The doctrine of the Incarnation teaches us that God has become man and dwelt among us. In the God-man Christ Jesus, heaven and earth, are united, and the distance between God and man, of whatever sort, is overcome.

That's the Good News. But it is intrinsically intertwined with some Bad News -- bad for the selfish ego, to be exact, for whom it is nothing less than a death sentence.

So yes, you are like gods (John 10:34). But it all comes down to the meaning of "you" -- or, more precisely, "I". His listeners didn't like the sound of that, so they tried to grab him "but He escaped out of their hands." For awhile, anyway.

Elsewhere Freeman writes that "Jesus did not come to make bad men good; He came to make dead men live." What, by dying?

D'oh!

We've mentioned before the idea that Jesus is simultaneously our icon of God and God's icon of man. Now, what is an icon? It is not the material thing; rather, the material is meant to be transparent, i.e., to reveal something it is pointing toward (this being the difference between idolatry and iconography).

The plain truth of the matter is that God is an icon-maker. He first made man "in His own image." And in becoming man, the man He became is described as the "image of the invisible God."

All of the above was provoked by a short passage in The Play of Masks, that "it goes without saying that God is indeed 'obliged' to be faithful to His Nature and for that reason cannot but manifest Himself" via creation; in other words, God cannot not create without failing to be God.

Again, this may sound like a "limitation," but it is really quite the opposite. To think otherwise is to place eternal sterility and eternal fecundity on the same plane -- as if any rational being would choose the former over the latter. I see God's inexhaustible creativity as his eternal divine delight.

A Big Difference here is that God obviously cannot "fall" from his nature. Rather, that possibility is uniquely reserved for man. Animals cannot fall anywhere, nor can mere matter. And the only reason man can fall is because there is somewhere to fall from, which is none other than the image and likeness referenced in paragraph one.

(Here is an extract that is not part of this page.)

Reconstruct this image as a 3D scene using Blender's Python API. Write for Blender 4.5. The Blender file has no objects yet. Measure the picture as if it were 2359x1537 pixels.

"Only man," writes Schuon, "participating in the divine liberty and created in order to freely choose God, can make a bad use of his freedom under the influence of that cosmic mode that is evil." Our very form predisposes us to return to our "divine Prototype," but it seems that we are situated in the context of cosmic energies that flow in both directions. Thus,

"The 'dark' and 'descending' tendency not only moves away from the Sovereign Good, but also rises up against It; whence the equation between the devil and pride."

Which brings us back to the contrary equation of divinity and humility. You might say that God's emptiness -- his kenosis -- is our fullness, but we can only maintain the fullness by giving it away, so to speak. So, grace is kind of a hot potato. If it comes your way, don't get caught trying to hold on to it, but give it away immediately!

Not sure if this post was a case of celestial co-creativity or just terrestrial rambling. "Emptying oneself" has two very different connotations.

4 comments:

julie said...

We've mentioned before the idea that Jesus is simultaneously our icon of God and God's icon of man.

As Bishop Barron puts it, "Jesus, in his own person, is the marriage of heaven and earth."

julie said...

You might say that God's emptiness -- his kenosis -- is our fullness, but we can only maintain the fullness by giving it away, so to speak. So, grace is kind of a hot potato. If it comes your way, don't get caught trying to hold on to it, but give it away immediately!

Again, Bishop Barron:

"If you cling to what God gives you, you lose it. How do you keep it? You keep it by taking it and giving it away. You catch the Divine life on the fly. You don't get it by clinging to it. You keep it, oddly, by giving it away."

Gagdad Bob said...

Obviously in the same Attractor. Leslie has been watching a lot of him on youtube, so maybe I'm getting it through cosmosis.

julie said...

:D

The series we are watching is called Conversion: Following the Call of Christ. Good stuff.